Outperforms our estimates: The company’s initiatives have paid dividends in the financial year gone by. The company has outperformed our growth estimate of 37% YoY in FY09 to report 54% YoY growth in topline. Increased focus to penetrate in the exiting and newer markets has helped it clock such a robust growth. To strengthen its market share and brands in the existing markets, the company is strengthening its distribution network. Without a strong dealer distributor network, it is difficult to expand reach and sustain it. The company’s strategic moves such as ramping up capacities, integrating operations to ensure smooth functioning and retail focus has aided growth. We had estimated earnings per share (EPS) of 4.1 for FY09, while the company has reported EPS of Rs 4.8 per share.

Revised estimates:

Topline: The company’s initiative to expand reach across regions and increase penetration in the existing markets is likely to boost volumes. Edible oil consumption is expected to continue to grow at the rate of 6% per annum. On the other hand, the branded oil market has been growing at the rate of over 25% per annum. With increased health consciousness and preference for low saturated fat cooking mediums, there is significant scope for growth in branded edible oils, especially mustard oil. The company is a dominant mustard oil manufacturer. Thus, we expect the topline of the company to report a compounded annual growth rate of nearly 26% during the period FY09 to FY12.

From our interaction with the management, we figured out that consumption of palm oil is increasing in India. The company is the largest crusher of rapeseeds / mustard seeds. However, it is able to cater to the switch in demand for edible oil owing to its and flexible manufacturing facilities. The units are well equipped to switch to processing of any crude edible oil. Depending upon the demand for the commodity or rather type of edible oil demanded (mustard, refined mustard and soyabean oil), the company alternates between processing of different edible oils. This helps the company to sustain volumes and in turn revenue growth.

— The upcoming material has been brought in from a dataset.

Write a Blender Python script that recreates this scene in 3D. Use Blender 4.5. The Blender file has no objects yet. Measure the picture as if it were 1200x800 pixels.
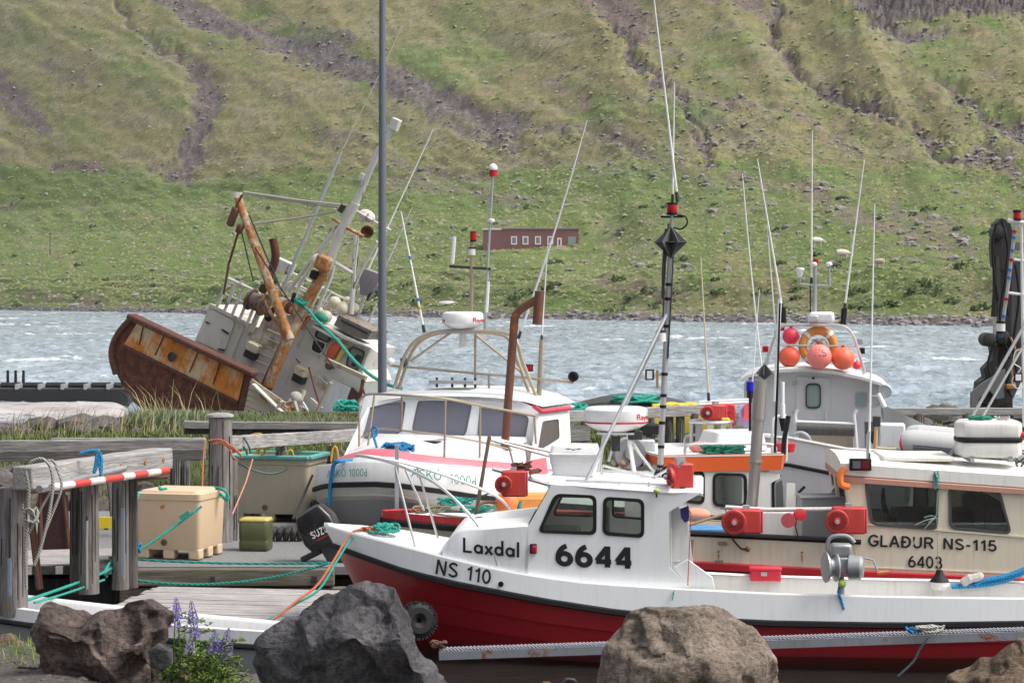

Profitability: While the industry faces problems of poor pricing and adulteration, we do not foresee it as a major threat to the company’s well established brands. In fact, the company’s increased focus on branded and retail packaged sales is likely to offset cost pressures and support margins. Moreover, the company has acquired 20,000 hectares of palm plantation in Indonesia as a part of backward integration. The move will ensure a secured supply of raw materials and is expected to provide a shield against price fluctuations. The benefit of this move is likely to flow in starting FY12 onwards. On account of these initiatives we expect fully diluted earnings of the company to report CAGR of 32% during FY09 to FY12.

Our view:
Given the low per capita consumption of 12 kgs per annum as compared to the world average of 20 kgs per annum, growing organised market and increased health consciousness, we have factored in an optimistic scenario. We have estimated that realisations would remain stable.

At the current price of Rs 59, the stock is trading at a multiple of 6.7 times our estimated FY12 earnings, which will offer compounded annual returns of 12%. Despite considering a favourable scenario, we believe that there isn’t a significant upside left from the current levels. Hence, we advise investors’ to book profits at the current level and recommend a ‘Sell’ on the stock.